** WHAT IS EXPECTED **
Look through the material below and copy exactly the lines from the line with "M['stringer'], stair, smooth=False)" to the line with "i = (np.arange(len(prof)", those two lines included.

** DATA SEGMENT **
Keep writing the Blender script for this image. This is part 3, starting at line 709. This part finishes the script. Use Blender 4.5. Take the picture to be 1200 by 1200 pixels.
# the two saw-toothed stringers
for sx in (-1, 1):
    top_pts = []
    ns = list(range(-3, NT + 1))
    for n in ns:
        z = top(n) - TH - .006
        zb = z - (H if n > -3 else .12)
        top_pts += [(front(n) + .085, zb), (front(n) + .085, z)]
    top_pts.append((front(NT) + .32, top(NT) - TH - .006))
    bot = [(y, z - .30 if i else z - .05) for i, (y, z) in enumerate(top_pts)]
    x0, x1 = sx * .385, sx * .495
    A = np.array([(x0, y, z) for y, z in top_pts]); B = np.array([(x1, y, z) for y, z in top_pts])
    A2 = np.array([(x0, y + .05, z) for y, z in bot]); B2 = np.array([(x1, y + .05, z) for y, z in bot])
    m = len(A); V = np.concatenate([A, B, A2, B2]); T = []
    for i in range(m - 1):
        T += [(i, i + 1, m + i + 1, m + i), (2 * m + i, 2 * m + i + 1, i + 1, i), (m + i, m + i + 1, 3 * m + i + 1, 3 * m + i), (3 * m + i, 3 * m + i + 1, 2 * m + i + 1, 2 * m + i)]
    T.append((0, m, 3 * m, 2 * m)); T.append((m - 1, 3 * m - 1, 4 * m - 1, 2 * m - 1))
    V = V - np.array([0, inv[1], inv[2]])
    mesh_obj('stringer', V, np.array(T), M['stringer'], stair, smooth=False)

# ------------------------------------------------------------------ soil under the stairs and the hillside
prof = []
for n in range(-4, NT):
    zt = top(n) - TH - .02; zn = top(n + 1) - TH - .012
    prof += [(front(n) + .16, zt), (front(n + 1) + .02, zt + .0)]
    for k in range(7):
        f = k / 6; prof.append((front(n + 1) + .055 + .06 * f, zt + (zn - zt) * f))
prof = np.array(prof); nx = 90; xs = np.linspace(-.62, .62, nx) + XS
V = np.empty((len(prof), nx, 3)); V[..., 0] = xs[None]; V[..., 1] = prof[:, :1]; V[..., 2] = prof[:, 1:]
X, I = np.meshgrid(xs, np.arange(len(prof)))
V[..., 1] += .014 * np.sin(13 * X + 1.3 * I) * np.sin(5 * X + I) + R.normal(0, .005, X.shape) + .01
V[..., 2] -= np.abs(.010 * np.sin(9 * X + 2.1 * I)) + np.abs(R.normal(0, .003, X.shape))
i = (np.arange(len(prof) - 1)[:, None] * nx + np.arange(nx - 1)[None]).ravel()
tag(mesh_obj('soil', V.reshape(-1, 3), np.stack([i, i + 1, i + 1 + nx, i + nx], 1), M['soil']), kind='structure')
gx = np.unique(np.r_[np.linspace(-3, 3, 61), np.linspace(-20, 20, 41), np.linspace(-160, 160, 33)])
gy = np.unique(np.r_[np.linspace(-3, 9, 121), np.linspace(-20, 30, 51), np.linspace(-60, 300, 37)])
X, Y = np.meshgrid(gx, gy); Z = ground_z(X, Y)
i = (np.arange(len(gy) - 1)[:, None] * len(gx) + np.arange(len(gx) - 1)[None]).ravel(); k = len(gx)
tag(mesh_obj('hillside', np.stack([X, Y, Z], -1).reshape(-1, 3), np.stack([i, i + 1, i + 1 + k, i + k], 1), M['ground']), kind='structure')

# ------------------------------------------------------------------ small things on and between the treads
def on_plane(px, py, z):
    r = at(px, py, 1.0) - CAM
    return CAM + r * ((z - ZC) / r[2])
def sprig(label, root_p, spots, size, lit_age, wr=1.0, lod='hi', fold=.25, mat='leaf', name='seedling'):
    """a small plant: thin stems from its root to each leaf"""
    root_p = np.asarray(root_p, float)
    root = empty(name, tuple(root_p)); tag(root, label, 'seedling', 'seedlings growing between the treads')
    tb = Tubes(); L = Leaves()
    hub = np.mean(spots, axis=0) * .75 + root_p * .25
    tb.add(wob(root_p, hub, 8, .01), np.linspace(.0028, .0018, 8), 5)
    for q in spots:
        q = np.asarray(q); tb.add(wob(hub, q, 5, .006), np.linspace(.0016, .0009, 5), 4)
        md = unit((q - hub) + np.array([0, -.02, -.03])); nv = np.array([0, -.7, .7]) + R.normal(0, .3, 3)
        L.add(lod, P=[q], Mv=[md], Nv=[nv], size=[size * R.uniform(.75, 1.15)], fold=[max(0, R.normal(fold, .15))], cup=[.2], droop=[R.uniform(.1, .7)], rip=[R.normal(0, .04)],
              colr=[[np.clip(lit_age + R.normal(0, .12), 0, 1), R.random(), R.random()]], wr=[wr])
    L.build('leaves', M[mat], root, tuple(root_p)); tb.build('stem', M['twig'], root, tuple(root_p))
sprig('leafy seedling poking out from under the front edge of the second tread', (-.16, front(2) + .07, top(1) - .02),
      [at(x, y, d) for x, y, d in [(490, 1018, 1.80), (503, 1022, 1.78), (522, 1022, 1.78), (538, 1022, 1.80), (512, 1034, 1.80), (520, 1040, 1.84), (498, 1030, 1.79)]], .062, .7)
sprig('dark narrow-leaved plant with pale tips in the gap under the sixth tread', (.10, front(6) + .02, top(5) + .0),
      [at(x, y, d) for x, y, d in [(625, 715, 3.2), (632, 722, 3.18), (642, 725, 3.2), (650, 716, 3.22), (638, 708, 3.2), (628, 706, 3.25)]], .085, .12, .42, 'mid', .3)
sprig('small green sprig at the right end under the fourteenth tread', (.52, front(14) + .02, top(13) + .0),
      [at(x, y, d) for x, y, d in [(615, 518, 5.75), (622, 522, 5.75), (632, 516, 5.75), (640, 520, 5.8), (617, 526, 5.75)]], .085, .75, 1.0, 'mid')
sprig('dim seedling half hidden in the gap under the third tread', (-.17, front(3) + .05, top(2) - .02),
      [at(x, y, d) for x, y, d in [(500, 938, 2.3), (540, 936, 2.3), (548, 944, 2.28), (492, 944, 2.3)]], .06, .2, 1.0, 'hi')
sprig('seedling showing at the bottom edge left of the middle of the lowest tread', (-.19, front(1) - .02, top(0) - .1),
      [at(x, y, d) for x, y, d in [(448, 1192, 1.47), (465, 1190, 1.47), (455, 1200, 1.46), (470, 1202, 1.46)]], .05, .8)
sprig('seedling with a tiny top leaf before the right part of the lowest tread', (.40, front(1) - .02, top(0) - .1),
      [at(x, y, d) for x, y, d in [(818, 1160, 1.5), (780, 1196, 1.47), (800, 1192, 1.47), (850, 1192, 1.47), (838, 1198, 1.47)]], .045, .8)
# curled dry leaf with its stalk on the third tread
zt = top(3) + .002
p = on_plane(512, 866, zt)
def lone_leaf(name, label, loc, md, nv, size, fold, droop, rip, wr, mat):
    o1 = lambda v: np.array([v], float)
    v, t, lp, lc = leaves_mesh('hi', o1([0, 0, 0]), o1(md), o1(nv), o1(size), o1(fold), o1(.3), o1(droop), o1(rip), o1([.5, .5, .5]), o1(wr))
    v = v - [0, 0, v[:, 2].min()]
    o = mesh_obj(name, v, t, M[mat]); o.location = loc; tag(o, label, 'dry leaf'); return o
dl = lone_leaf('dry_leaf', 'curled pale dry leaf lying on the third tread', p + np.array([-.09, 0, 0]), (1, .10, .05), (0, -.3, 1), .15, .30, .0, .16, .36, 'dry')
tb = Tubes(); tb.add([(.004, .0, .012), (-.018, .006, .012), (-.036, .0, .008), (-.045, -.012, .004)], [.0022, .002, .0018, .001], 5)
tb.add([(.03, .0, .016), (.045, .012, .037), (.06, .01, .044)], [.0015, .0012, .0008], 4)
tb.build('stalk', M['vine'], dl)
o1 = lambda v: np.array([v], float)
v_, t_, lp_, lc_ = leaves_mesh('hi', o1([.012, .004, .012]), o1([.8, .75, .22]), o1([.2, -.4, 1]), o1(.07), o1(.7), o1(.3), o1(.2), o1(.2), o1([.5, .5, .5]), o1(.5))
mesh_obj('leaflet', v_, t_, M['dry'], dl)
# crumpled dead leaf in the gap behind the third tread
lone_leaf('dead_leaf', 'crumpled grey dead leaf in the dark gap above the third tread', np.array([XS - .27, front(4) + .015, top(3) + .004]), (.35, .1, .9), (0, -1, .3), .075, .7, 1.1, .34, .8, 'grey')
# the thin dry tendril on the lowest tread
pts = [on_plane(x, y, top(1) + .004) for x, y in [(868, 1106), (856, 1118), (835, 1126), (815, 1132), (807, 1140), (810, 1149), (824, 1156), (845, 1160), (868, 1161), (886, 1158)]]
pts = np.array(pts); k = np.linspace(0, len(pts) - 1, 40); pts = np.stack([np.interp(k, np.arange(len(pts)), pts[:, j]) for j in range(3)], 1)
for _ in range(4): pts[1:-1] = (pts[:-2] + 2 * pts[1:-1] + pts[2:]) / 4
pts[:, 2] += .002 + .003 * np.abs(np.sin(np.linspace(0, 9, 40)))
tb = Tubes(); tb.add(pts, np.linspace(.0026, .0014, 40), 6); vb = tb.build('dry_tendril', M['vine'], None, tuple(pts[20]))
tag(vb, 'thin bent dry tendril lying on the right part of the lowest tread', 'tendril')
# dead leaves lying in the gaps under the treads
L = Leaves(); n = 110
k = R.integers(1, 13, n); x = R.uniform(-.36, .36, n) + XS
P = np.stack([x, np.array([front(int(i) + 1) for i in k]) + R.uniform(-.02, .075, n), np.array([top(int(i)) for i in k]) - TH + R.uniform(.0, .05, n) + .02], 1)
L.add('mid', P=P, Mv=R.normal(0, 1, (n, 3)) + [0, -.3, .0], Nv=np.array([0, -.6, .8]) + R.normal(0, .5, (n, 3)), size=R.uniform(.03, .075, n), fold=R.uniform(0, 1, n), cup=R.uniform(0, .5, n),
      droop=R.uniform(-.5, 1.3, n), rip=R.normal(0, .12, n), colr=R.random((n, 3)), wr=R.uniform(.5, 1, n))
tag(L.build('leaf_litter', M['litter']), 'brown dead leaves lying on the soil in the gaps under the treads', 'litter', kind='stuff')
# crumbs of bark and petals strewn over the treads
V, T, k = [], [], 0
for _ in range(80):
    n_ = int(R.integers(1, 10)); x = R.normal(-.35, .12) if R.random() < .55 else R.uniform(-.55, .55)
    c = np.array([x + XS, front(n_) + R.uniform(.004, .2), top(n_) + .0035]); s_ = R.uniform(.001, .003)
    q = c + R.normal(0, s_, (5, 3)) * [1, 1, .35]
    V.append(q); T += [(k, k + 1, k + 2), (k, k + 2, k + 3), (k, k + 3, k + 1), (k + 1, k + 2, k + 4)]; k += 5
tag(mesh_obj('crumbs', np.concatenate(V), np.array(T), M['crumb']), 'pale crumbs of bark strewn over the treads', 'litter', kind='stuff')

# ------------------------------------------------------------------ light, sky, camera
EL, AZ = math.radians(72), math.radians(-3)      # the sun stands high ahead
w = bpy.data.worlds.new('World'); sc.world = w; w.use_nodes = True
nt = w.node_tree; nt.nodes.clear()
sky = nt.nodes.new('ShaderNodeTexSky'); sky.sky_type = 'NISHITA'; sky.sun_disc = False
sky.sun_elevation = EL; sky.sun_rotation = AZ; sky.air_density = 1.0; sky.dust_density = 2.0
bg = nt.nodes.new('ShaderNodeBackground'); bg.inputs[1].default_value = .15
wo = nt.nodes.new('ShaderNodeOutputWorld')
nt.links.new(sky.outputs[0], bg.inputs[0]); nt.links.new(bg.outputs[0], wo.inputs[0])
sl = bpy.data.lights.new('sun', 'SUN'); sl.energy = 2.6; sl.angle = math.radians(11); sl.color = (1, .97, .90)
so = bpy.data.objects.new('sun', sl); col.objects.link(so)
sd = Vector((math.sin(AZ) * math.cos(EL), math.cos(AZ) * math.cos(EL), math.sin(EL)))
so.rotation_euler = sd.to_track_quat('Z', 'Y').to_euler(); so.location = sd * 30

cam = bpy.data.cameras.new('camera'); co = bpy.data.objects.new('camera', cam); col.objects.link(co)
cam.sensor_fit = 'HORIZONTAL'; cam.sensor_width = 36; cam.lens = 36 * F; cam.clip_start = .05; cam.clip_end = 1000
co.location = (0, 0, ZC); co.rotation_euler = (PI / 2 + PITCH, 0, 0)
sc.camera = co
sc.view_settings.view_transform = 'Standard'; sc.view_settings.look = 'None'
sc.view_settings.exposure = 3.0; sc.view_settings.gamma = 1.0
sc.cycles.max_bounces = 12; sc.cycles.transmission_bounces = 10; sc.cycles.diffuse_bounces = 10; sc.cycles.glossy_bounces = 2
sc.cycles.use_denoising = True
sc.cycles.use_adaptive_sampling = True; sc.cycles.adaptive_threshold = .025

** FINISHED ANSWER **
    mesh_obj('stringer', V, np.array(T), M['stringer'], stair, smooth=False)

# ------------------------------------------------------------------ soil under the stairs and the hillside
prof = []
for n in range(-4, NT):
    zt = top(n) - TH - .02; zn = top(n + 1) - TH - .012
    prof += [(front(n) + .16, zt), (front(n + 1) + .02, zt + .0)]
    for k in range(7):
        f = k / 6; prof.append((front(n + 1) + .055 + .06 * f, zt + (zn - zt) * f))
prof = np.array(prof); nx = 90; xs = np.linspace(-.62, .62, nx) + XS
V = np.empty((len(prof), nx, 3)); V[..., 0] = xs[None]; V[..., 1] = prof[:, :1]; V[..., 2] = prof[:, 1:]
X, I = np.meshgrid(xs, np.arange(len(prof)))
V[..., 1] += .014 * np.sin(13 * X + 1.3 * I) * np.sin(5 * X + I) + R.normal(0, .005, X.shape) + .01
V[..., 2] -= np.abs(.010 * np.sin(9 * X + 2.1 * I)) + np.abs(R.normal(0, .003, X.shape))
i = (np.arange(len(prof) - 1)[:, None] * nx + np.arange(nx - 1)[None]).ravel()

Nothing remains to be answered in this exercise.